**Written exercise:** Reproduce every entry below precisely. Pictures are excluded from the copy.

**Provided information:**
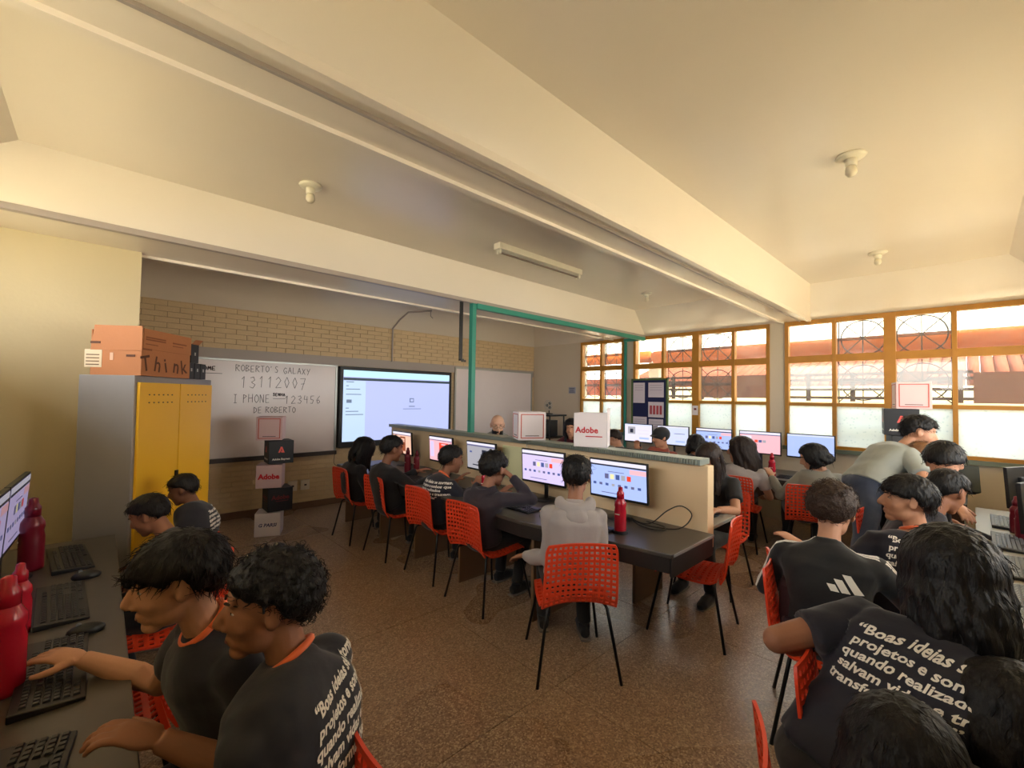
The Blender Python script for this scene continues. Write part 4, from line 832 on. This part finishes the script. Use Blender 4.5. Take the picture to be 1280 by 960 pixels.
def hair_prims(H, R, s, style, seed):
    rnd = random.Random(seed); mb = MB(); P = lambda v: H+R @ (v*s)
    C = Vector((-.012, 0, .032)); rx, ry, rz = .104, .082, .094
    def surf(az, el, k=1.0): return C+Vector((rx*math.cos(el)*math.cos(az), ry*math.cos(el)*math.sin(az), rz*math.sin(el)))*k
    def hairline(az):                               # lowest elevation covered
        a = abs((az+PI) % (2*PI)-PI)
        if a < .9: return .52-.10*(a/.9)**2 if style != 'fringe' else .22
        if a < 1.35: return .42+(.02-.42)*(a-.9)/.45 if style != 'fringe' else .18-.2*(a-.9)/.45
        if a < 1.75: return .12
        return -.02-.72*min(1, (a-1.75)/.6)
    if style == 'bald': return None
    if style == 'cap':
        mb.ell(P(C+Vector((0, 0, .012))), (.112*s, .090*s, .098*s), 24, 14, R=R); mb.ell(P(C+Vector((.07, 0, .02))), (.085*s, .07*s, .010*s), 18, 8, R=R @ Matrix.Rotation(.15, 3, 'Y')); return mb
    NB = {'short': 300, 'fade': 260, 'curly': 380, 'afro': 420, 'fringe': 330, 'long': 150, 'bun': 180, 'longcurly': 200}[style]
    # scalp cap
    for i in range(170):
        az = i*2.39996; el = math.asin(max(-.8, 1-(i+.5)/170*1.8)); 
        if el < hairline(az)-.02: continue
        q_ = .019 if (style in ('fade', 'short') and el < .5) else .026; p = surf(az, el, .955 if q_ > .02 else .945); mb.ell(P(p), (q_*s, q_*s, q_*.95*s), 8, 6, R=R)
    if style in ('curly', 'afro', 'longcurly'):
        bump = {'curly': .020, 'afro': .026, 'longcurly': .018}[style]
        for i in range(NB):
            az = rnd.uniform(-PI, PI); el = math.asin(rnd.uniform(-.5, 1))
            if el < hairline(az)+.04: continue
            top = max(0, math.sin(el)); p = surf(az, el, 1.0+rnd.uniform(-.02, bump*5*(.5+.8*top))); r = rnd.uniform(.009, .016)
            mb.ell(P(p), (r*s, r*s, r*s*.9), 7, 5, R=R)
            n = (p-C).normalized(); t = n.cross(Vector((rnd.uniform(-1, 1), rnd.uniform(-1, 1), rnd.uniform(-1, 1)))).normalized()
            if i % 2: mb.tube([P(p+n*.004), P(p+n*.016+t*.006), P(p+n*.014+t*.016), P(p+n*.004+t*.018)], [.005*s, .005*s, .0045*s, .003*s], 5)
    else:
        for i in range(NB):
            az0 = rnd.uniform(-PI, PI); e0 = math.asin(rnd.uniform(math.sin(hairline(az0)), 1)); L = rnd.uniform(.3, .55); lift = {'short': .05, 'fade': .035, 'fringe': .09, 'long': .05, 'bun': .02}[style]
            if style == 'fade' and e0 < .45: lift = .0
            if style == 'fringe' and e0 < .1: lift = .01
            pts = []; lo = hairline(az0)
            for k in range(5):
                t = k/4; el = max(lo-.02, e0-L*t); az = az0+.25*math.sin(seed+az0*3)*t
                pts.append(P(surf(az, el, 1.0+lift*math.sin(PI*min(1, .25+t*.6))+rnd.uniform(0, .012))))
            r = rnd.uniform(.007, .011); mb.tube(pts, [r*.6*s, r*s, r*s, r*.8*s, r*.25*s], 5)
    if style in ('long', 'longcurly', 'bun'):
        pass
    return mb
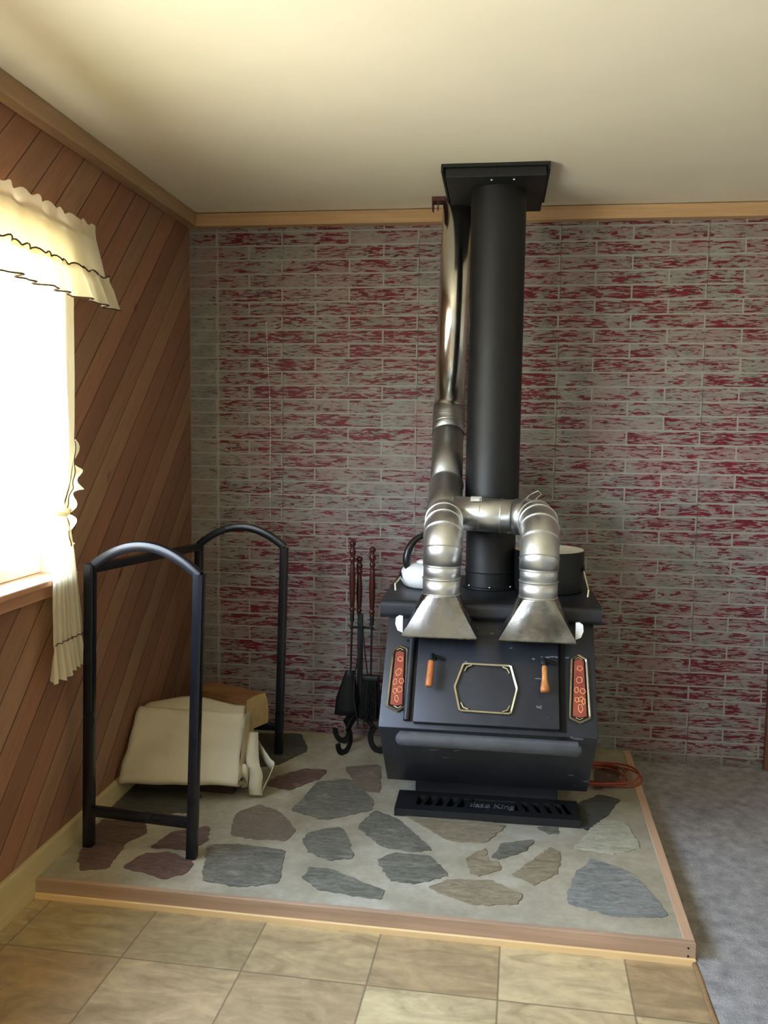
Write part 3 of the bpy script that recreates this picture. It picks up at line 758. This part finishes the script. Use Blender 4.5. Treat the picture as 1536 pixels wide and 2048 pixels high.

**The solution:**
The Blender Python script for this scene continues. Write part 4, from line 832 on. This part finishes the script. Use Blender 4.5. Take the picture to be 1280 by 960 pixels.
def hair_prims(H, R, s, style, seed):
    rnd = random.Random(seed); mb = MB(); P = lambda v: H+R @ (v*s)
    C = Vector((-.012, 0, .032)); rx, ry, rz = .104, .082, .094
    def surf(az, el, k=1.0): return C+Vector((rx*math.cos(el)*math.cos(az), ry*math.cos(el)*math.sin(az), rz*math.sin(el)))*k
    def hairline(az):                               # lowest elevation covered
        a = abs((az+PI) % (2*PI)-PI)
        if a < .9: return .52-.10*(a/.9)**2 if style != 'fringe' else .22
        if a < 1.35: return .42+(.02-.42)*(a-.9)/.45 if style != 'fringe' else .18-.2*(a-.9)/.45
        if a < 1.75: return .12
        return -.02-.72*min(1, (a-1.75)/.6)
    if style == 'bald': return None
    if style == 'cap':
        mb.ell(P(C+Vector((0, 0, .012))), (.112*s, .090*s, .098*s), 24, 14, R=R); mb.ell(P(C+Vector((.07, 0, .02))), (.085*s, .07*s, .010*s), 18, 8, R=R @ Matrix.Rotation(.15, 3, 'Y')); return mb
    NB = {'short': 300, 'fade': 260, 'curly': 380, 'afro': 420, 'fringe': 330, 'long': 150, 'bun': 180, 'longcurly': 200}[style]
    # scalp cap
    for i in range(170):
        az = i*2.39996; el = math.asin(max(-.8, 1-(i+.5)/170*1.8)); 
        if el < hairline(az)-.02: continue
        q_ = .019 if (style in ('fade', 'short') and el < .5) else .026; p = surf(az, el, .955 if q_ > .02 else .945); mb.ell(P(p), (q_*s, q_*s, q_*.95*s), 8, 6, R=R)
    if style in ('curly', 'afro', 'longcurly'):
        bump = {'curly': .020, 'afro': .026, 'longcurly': .018}[style]
        for i in range(NB):
            az = rnd.uniform(-PI, PI); el = math.asin(rnd.uniform(-.5, 1))
            if el < hairline(az)+.04: continue
            top = max(0, math.sin(el)); p = surf(az, el, 1.0+rnd.uniform(-.02, bump*5*(.5+.8*top))); r = rnd.uniform(.009, .016)
            mb.ell(P(p), (r*s, r*s, r*s*.9), 7, 5, R=R)
            n = (p-C).normalized(); t = n.cross(Vector((rnd.uniform(-1, 1), rnd.uniform(-1, 1), rnd.uniform(-1, 1)))).normalized()
            if i % 2: mb.tube([P(p+n*.004), P(p+n*.016+t*.006), P(p+n*.014+t*.016), P(p+n*.004+t*.018)], [.005*s, .005*s, .0045*s, .003*s], 5)
    else:
        for i in range(NB):
            az0 = rnd.uniform(-PI, PI); e0 = math.asin(rnd.uniform(math.sin(hairline(az0)), 1)); L = rnd.uniform(.3, .55); lift = {'short': .05, 'fade': .035, 'fringe': .09, 'long': .05, 'bun': .02}[style]
            if style == 'fade' and e0 < .45: lift = .0
            if style == 'fringe' and e0 < .1: lift = .01
            pts = []; lo = hairline(az0)
            for k in range(5):
                t = k/4; el = max(lo-.02, e0-L*t); az = az0+.25*math.sin(seed+az0*3)*t
                pts.append(P(surf(az, el, 1.0+lift*math.sin(PI*min(1, .25+t*.6))+rnd.uniform(0, .012))))
            r = rnd.uniform(.007, .011); mb.tube(pts, [r*.6*s, r*s, r*s, r*.8*s, r*.25*s], 5)
    if style in ('long', 'longcurly', 'bun'):
        pass
    return mb
Write part 3 of the bpy script that recreates this picture. It picks up at line 758. This part finishes the script. Use Blender 4.5. Treat the picture as 1536 pixels wide and 2048 pixels high.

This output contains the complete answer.